[Begin Material provided]

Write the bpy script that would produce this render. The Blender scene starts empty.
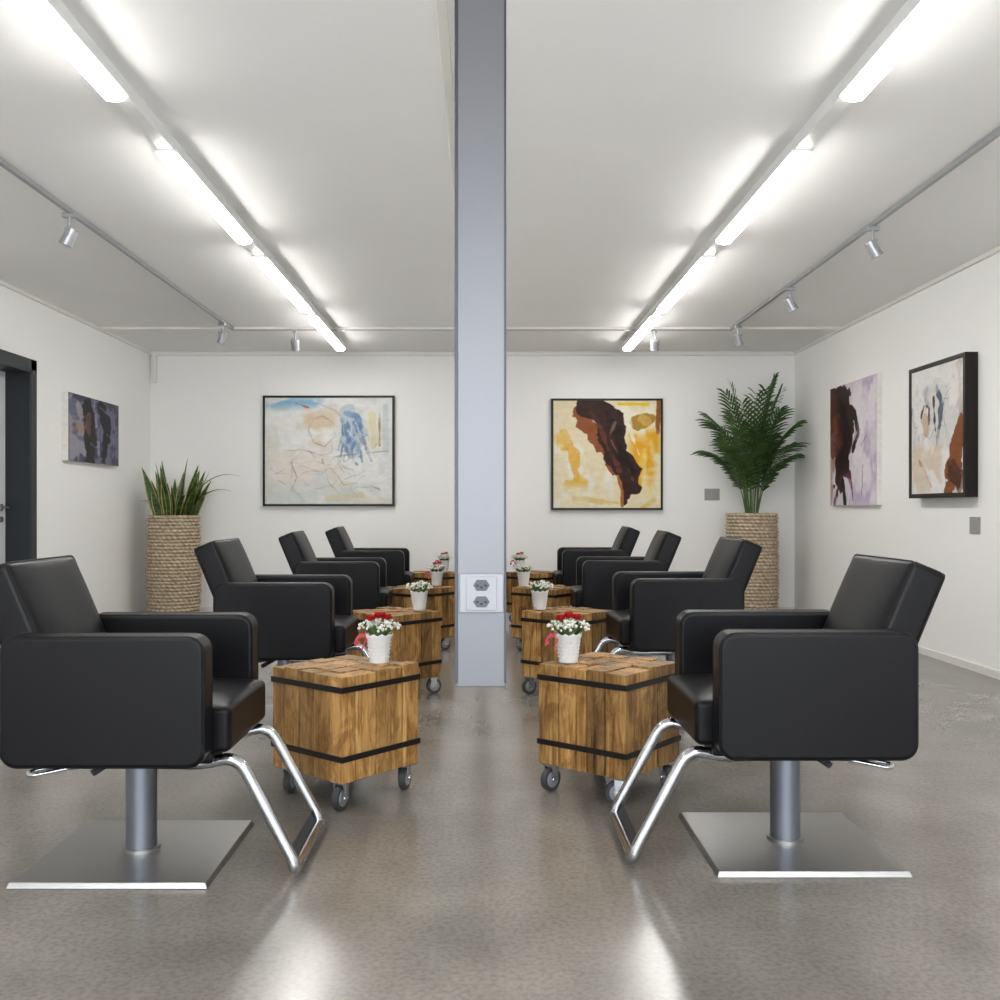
import bpy, bmesh, math, random
import numpy as np
from mathutils import Vector, Matrix, Euler
random.seed(7)
S=bpy.context.scene
try:
    S.view_settings.view_transform='Standard'
    S.view_settings.look='None'
except Exception: pass
COL=S.collection
def lin(c):
    return tuple(((x/255.)/12.92 if x/255.<=0.04045 else ((x/255.+0.055)/1.055)**2.4) for x in c)
# ---------------- materials ----------------
def new_mat(name):
    m=bpy.data.materials.new(name); m.use_nodes=True
    nt=m.node_tree; b=nt.nodes['Principled BSDF']
    return m,nt,b
def ramp(nt,fac,c1,c2,p1=0.3,p2=0.7):
    r=nt.nodes.new('ShaderNodeValToRGB'); nt.links.new(fac,r.inputs[0])
    r.color_ramp.elements[0].color=(*c1,1); r.color_ramp.elements[0].position=p1
    r.color_ramp.elements[1].color=(*c2,1); r.color_ramp.elements[1].position=p2
    return r.outputs[0]
def noise(nt,scale,detail=4,rough=0.5,vec=None,sc=None):
    tc=nt.nodes.new('ShaderNodeTexCoord'); mp=nt.nodes.new('ShaderNodeMapping')
    nt.links.new(tc.outputs['Object'],mp.inputs[0])
    if sc: mp.inputs['Scale'].default_value=sc
    n=nt.nodes.new('ShaderNodeTexNoise'); n.inputs['Scale'].default_value=scale
    n.inputs['Detail'].default_value=detail; n.inputs['Roughness'].default_value=rough
    nt.links.new(mp.outputs[0],n.inputs['Vector'])
    return n.outputs['Fac']
def bump(nt,b,h,strength=0.1,dist=0.01):
    bp=nt.nodes.new('ShaderNodeBump'); bp.inputs['Strength'].default_value=strength
    bp.inputs['Distance'].default_value=dist
    nt.links.new(h,bp.inputs['Height']); nt.links.new(bp.outputs[0],b.inputs['Normal'])
def simple(name,col,rough=0.5,metal=0.0,var=0.06,nscale=20,bstr=0.0,bdist=0.002,spec=0.5,sc=None):
    m,nt,b=new_mat(name)
    c=lin(col); n=noise(nt,nscale,sc=sc)
    o=ramp(nt,n,tuple(x*(1-var) for x in c),tuple(min(1,x*(1+var)) for x in c))
    nt.links.new(o,b.inputs['Base Color'])
    b.inputs['Roughness'].default_value=rough; b.inputs['Metallic'].default_value=metal
    b.inputs['Specular IOR Level'].default_value=spec
    if bstr: bump(nt,b,n,bstr,bdist)
    return m
M={}
M['wall']=simple('wall_plaster',(242,241,238),0.85,var=0.01,nscale=60,bstr=0.15,bdist=0.002)
M['ceil']=simple('ceiling_paint',(242,241,239),0.9,var=0.012,nscale=1.2)
M['trim']=simple('trim_white',(228,226,220),0.5,var=0.01)
M['fixture']=simple('fixture_white',(240,240,238),0.4,var=0.01)
M['darkframe']=simple('door_frame_anthracite',(26,32,38),0.45,var=0.05)
M['door']=simple('door_leaf_white',(225,227,230),0.4,var=0.01)
M['leather']=simple('black_leather',(8,8,12),0.40,var=0.15,nscale=260,bstr=0.12,bdist=0.0008,spec=0.21)
M['piping']=simple('leather_piping',(6,6,8),0.45,var=0.1,spec=0.2)
M['chrome']=simple('chrome',(190,192,196),0.2,1.0,var=0.02)
M['steel']=simple('brushed_steel',(160,159,157),0.36,1.0,var=0.07,nscale=30,sc=(1,22,1),bstr=0.03)
M['pole']=simple('satin_pole',(122,126,136),0.38,0.85,var=0.03)
M['blackmetal']=simple('black_band',(13,12,12),0.5,0.2,var=0.2)
M['rubber']=simple('rubber',(50,50,53),0.6,var=0.1)
M['wheel']=simple('wheel_grey',(130,132,136),0.4,0.3,var=0.05)
M['alu']=simple('anodised_aluminium',(114,115,119),0.40,0.65,var=0.025,nscale=250,bstr=0.03,bdist=0.0005)
M['aludark']=simple('aluminium_edge',(70,72,78),0.4,0.6,var=0.03)
M['mirror']=simple('mirror_glass',(235,238,238),0.02,1.0,var=0.0)
M['plastic']=simple('socket_plastic',(152,154,160),0.35,var=0.01)
M['socketdark']=simple('socket_recess',(34,36,42),0.5,var=0.05)
M['socketgrey']=simple('socket_insert',(80,83,90),0.5,var=0.05)
M['potwhite']=simple('pot_white',(222,222,220),0.4,var=0.02)
M['soil']=simple('soil',(60,45,32),0.95,var=0.4,nscale=60,bstr=0.6)
M['red']=simple('red_petal',(170,6,20),0.5,var=0.3,nscale=80)
M['pink']=simple('pink_petal',(210,76,94),0.5,var=0.2,nscale=80)
M['whitepetal']=simple('white_petal',(226,226,216),0.6,var=0.03)
M['greenery']=simple('greenery',(80,112,56),0.6,var=0.3,nscale=40)
M['palm']=simple('palm_leaf',(54,80,34),0.5,var=0.5,nscale=14,spec=0.4)
M['palmstem']=simple('palm_stem',(84,112,50),0.5,var=0.2)
M['leafedge']=simple('leaf_edge_yellow',(170,164,88),0.5,var=0.1)
M['frameblack']=simple('frame_black',(20,14,12),0.4,var=0.15,spec=0.3)
M['switch']=simple('switch_plate_grey',(150,150,148),0.4,var=0.02)
M['silver']=simple('spot_silver',(168,170,172),0.35,0.6,var=0.03)
M['sidecanvas']=simple('canvas_edge',(226,222,214),0.8,var=0.08,nscale=30)
def floor_mat():
    m,nt,b=new_mat('polished_concrete')
    n1=noise(nt,0.9,8,0.62); n2=noise(nt,70,2,0.5); n3=noise(nt,3.5,7,0.62)
    a=ramp(nt,n1,lin((108,104,98)),lin((138,132,124)),0.3,0.72)
    c=ramp(nt,n2,(0.74,0.74,0.74),(1.06,1.06,1.06),0.34,0.58)
    d=ramp(nt,n3,(0.82,0.82,0.82),(1.0,1.0,1.0),0.32,0.62)
    mx=nt.nodes.new('ShaderNodeMixRGB'); mx.blend_type='MULTIPLY'; mx.inputs[0].default_value=0.7
    nt.links.new(a,mx.inputs[1]); nt.links.new(c,mx.inputs[2])
    m2=nt.nodes.new('ShaderNodeMixRGB'); m2.blend_type='MULTIPLY'; m2.inputs[0].default_value=1.0
    nt.links.new(mx.outputs[0],m2.inputs[1]); nt.links.new(d,m2.inputs[2])
    nt.links.new(m2.outputs[0],b.inputs['Base Color'])
    r=nt.nodes.new('ShaderNodeMapRange'); nt.links.new(n3,r.inputs[0])
    r.inputs[3].default_value=0.14; r.inputs[4].default_value=0.28
    nt.links.new(r.outputs[0],b.inputs['Roughness'])
    b.inputs['Specular IOR Level'].default_value=0.6
    return m
M['floor']=floor_mat()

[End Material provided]

Take the data above and repeat it exactly, leaving each picture out.

Write the bpy script that would produce this render. The Blender scene starts empty.
import bpy, bmesh, math, random
import numpy as np
from mathutils import Vector, Matrix, Euler
random.seed(7)
S=bpy.context.scene
try:
    S.view_settings.view_transform='Standard'
    S.view_settings.look='None'
except Exception: pass
COL=S.collection
def lin(c):
    return tuple(((x/255.)/12.92 if x/255.<=0.04045 else ((x/255.+0.055)/1.055)**2.4) for x in c)
# ---------------- materials ----------------
def new_mat(name):
    m=bpy.data.materials.new(name); m.use_nodes=True
    nt=m.node_tree; b=nt.nodes['Principled BSDF']
    return m,nt,b
def ramp(nt,fac,c1,c2,p1=0.3,p2=0.7):
    r=nt.nodes.new('ShaderNodeValToRGB'); nt.links.new(fac,r.inputs[0])
    r.color_ramp.elements[0].color=(*c1,1); r.color_ramp.elements[0].position=p1
    r.color_ramp.elements[1].color=(*c2,1); r.color_ramp.elements[1].position=p2
    return r.outputs[0]
def noise(nt,scale,detail=4,rough=0.5,vec=None,sc=None):
    tc=nt.nodes.new('ShaderNodeTexCoord'); mp=nt.nodes.new('ShaderNodeMapping')
    nt.links.new(tc.outputs['Object'],mp.inputs[0])
    if sc: mp.inputs['Scale'].default_value=sc
    n=nt.nodes.new('ShaderNodeTexNoise'); n.inputs['Scale'].default_value=scale
    n.inputs['Detail'].default_value=detail; n.inputs['Roughness'].default_value=rough
    nt.links.new(mp.outputs[0],n.inputs['Vector'])
    return n.outputs['Fac']
def bump(nt,b,h,strength=0.1,dist=0.01):
    bp=nt.nodes.new('ShaderNodeBump'); bp.inputs['Strength'].default_value=strength
    bp.inputs['Distance'].default_value=dist
    nt.links.new(h,bp.inputs['Height']); nt.links.new(bp.outputs[0],b.inputs['Normal'])
def simple(name,col,rough=0.5,metal=0.0,var=0.06,nscale=20,bstr=0.0,bdist=0.002,spec=0.5,sc=None):
    m,nt,b=new_mat(name)
    c=lin(col); n=noise(nt,nscale,sc=sc)
    o=ramp(nt,n,tuple(x*(1-var) for x in c),tuple(min(1,x*(1+var)) for x in c))
    nt.links.new(o,b.inputs['Base Color'])
    b.inputs['Roughness'].default_value=rough; b.inputs['Metallic'].default_value=metal
    b.inputs['Specular IOR Level'].default_value=spec
    if bstr: bump(nt,b,n,bstr,bdist)
    return m
M={}
M['wall']=simple('wall_plaster',(242,241,238),0.85,var=0.01,nscale=60,bstr=0.15,bdist=0.002)
M['ceil']=simple('ceiling_paint',(242,241,239),0.9,var=0.012,nscale=1.2)
M['trim']=simple('trim_white',(228,226,220),0.5,var=0.01)
M['fixture']=simple('fixture_white',(240,240,238),0.4,var=0.01)
M['darkframe']=simple('door_frame_anthracite',(26,32,38),0.45,var=0.05)
M['door']=simple('door_leaf_white',(225,227,230),0.4,var=0.01)
M['leather']=simple('black_leather',(8,8,12),0.40,var=0.15,nscale=260,bstr=0.12,bdist=0.0008,spec=0.21)
M['piping']=simple('leather_piping',(6,6,8),0.45,var=0.1,spec=0.2)
M['chrome']=simple('chrome',(190,192,196),0.2,1.0,var=0.02)
M['steel']=simple('brushed_steel',(160,159,157),0.36,1.0,var=0.07,nscale=30,sc=(1,22,1),bstr=0.03)
M['pole']=simple('satin_pole',(122,126,136),0.38,0.85,var=0.03)
M['blackmetal']=simple('black_band',(13,12,12),0.5,0.2,var=0.2)
M['rubber']=simple('rubber',(50,50,53),0.6,var=0.1)
M['wheel']=simple('wheel_grey',(130,132,136),0.4,0.3,var=0.05)
M['alu']=simple('anodised_aluminium',(114,115,119),0.40,0.65,var=0.025,nscale=250,bstr=0.03,bdist=0.0005)
M['aludark']=simple('aluminium_edge',(70,72,78),0.4,0.6,var=0.03)
M['mirror']=simple('mirror_glass',(235,238,238),0.02,1.0,var=0.0)
M['plastic']=simple('socket_plastic',(152,154,160),0.35,var=0.01)
M['socketdark']=simple('socket_recess',(34,36,42),0.5,var=0.05)
M['socketgrey']=simple('socket_insert',(80,83,90),0.5,var=0.05)
M['potwhite']=simple('pot_white',(222,222,220),0.4,var=0.02)
M['soil']=simple('soil',(60,45,32),0.95,var=0.4,nscale=60,bstr=0.6)
M['red']=simple('red_petal',(170,6,20),0.5,var=0.3,nscale=80)
M['pink']=simple('pink_petal',(210,76,94),0.5,var=0.2,nscale=80)
M['whitepetal']=simple('white_petal',(226,226,216),0.6,var=0.03)
M['greenery']=simple('greenery',(80,112,56),0.6,var=0.3,nscale=40)
M['palm']=simple('palm_leaf',(54,80,34),0.5,var=0.5,nscale=14,spec=0.4)
M['palmstem']=simple('palm_stem',(84,112,50),0.5,var=0.2)
M['leafedge']=simple('leaf_edge_yellow',(170,164,88),0.5,var=0.1)
M['frameblack']=simple('frame_black',(20,14,12),0.4,var=0.15,spec=0.3)
M['switch']=simple('switch_plate_grey',(150,150,148),0.4,var=0.02)
M['silver']=simple('spot_silver',(168,170,172),0.35,0.6,var=0.03)
M['sidecanvas']=simple('canvas_edge',(226,222,214),0.8,var=0.08,nscale=30)
def floor_mat():
    m,nt,b=new_mat('polished_concrete')
    n1=noise(nt,0.9,8,0.62); n2=noise(nt,70,2,0.5); n3=noise(nt,3.5,7,0.62)
    a=ramp(nt,n1,lin((108,104,98)),lin((138,132,124)),0.3,0.72)
    c=ramp(nt,n2,(0.74,0.74,0.74),(1.06,1.06,1.06),0.34,0.58)
    d=ramp(nt,n3,(0.82,0.82,0.82),(1.0,1.0,1.0),0.32,0.62)
    mx=nt.nodes.new('ShaderNodeMixRGB'); mx.blend_type='MULTIPLY'; mx.inputs[0].default_value=0.7
    nt.links.new(a,mx.inputs[1]); nt.links.new(c,mx.inputs[2])
    m2=nt.nodes.new('ShaderNodeMixRGB'); m2.blend_type='MULTIPLY'; m2.inputs[0].default_value=1.0
    nt.links.new(mx.outputs[0],m2.inputs[1]); nt.links.new(d,m2.inputs[2])
    nt.links.new(m2.outputs[0],b.inputs['Base Color'])
    r=nt.nodes.new('ShaderNodeMapRange'); nt.links.new(n3,r.inputs[0])
    r.inputs[3].default_value=0.14; r.inputs[4].default_value=0.28
    nt.links.new(r.outputs[0],b.inputs['Roughness'])
    b.inputs['Specular IOR Level'].default_value=0.6
    return m
M['floor']=floor_mat()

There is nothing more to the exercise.